A menudo encuentro que se corrige cuando hablamos de la lengua española insistiendo en que hay que decir castellana. Siempre son los mismos argumentos, que no es necesario repetir. Yo, por mi parte, me abrazó a que 115 millones de mexicanos y una cantidad similar de pobladores de otros países de América Latina, le llaman español.
También es el caso de que en inglés se llama spanish , en francés espagnol y no hay que seguir. También resulta que los mismos españoles tienen como máxima autoridad lingüística a la Real Academia Española y el diccionario que publican periódicamente se titula precisamente Diccionario de la Lengua Española. ¿De qué viene, pues, esa manía de continuar llamándola castellana? ¿Es por qué así se enseñó en la escuela franquista? El habla en cuestión tendrá el origen donde se quiera, pero los españoles la han hecho suya y la han convertido en la lengua del Estado, excluyendo las demás.

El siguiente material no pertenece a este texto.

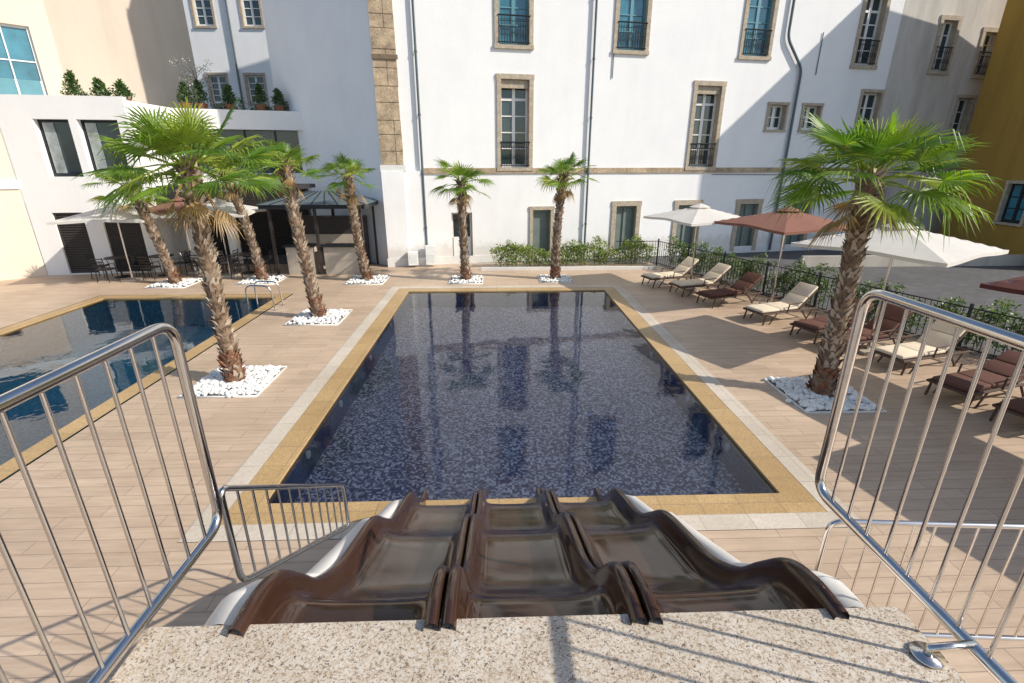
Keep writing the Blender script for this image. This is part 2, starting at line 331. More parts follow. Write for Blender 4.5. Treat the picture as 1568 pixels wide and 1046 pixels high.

El hecho de que se haya rechazado recientemente la lengua catalana en las Cortes españolas, haciendo gala de su intolerancia habitual e incluso de muy malas maneras, dignos sin embargo de su estirpe, por parte de algunos diputados, confirma la idea de que se debe eliminar la debilidad de hablar de «lengua castellana».
La definición debería ser muy clara: en España el español y en Cataluña el catalán -independientemente de todas las que se quiera-, lo que nos lleva también a pensar que hay que eliminar la expresión «el resto de España», como si Cataluña fuera una parte de ella, cuando ahora son tantos los que se muestran convencidos de que son dos cosas diferentes.
Para construir lo que queremos se deben hacer grandes cosas, pero también las pequeñas hazañas cotidianas ayudan a formar una sólida conciencia que aún no se ha podido generalizar por completo.
Hay que recordar, para no quitar importancia a los pequeños hechos y dichos de cada día, que durante los tiempos más amargos del franquismo fue precisamente esta acción constante de la gente lo que consolidó al fin la salvación de la identidad catalana.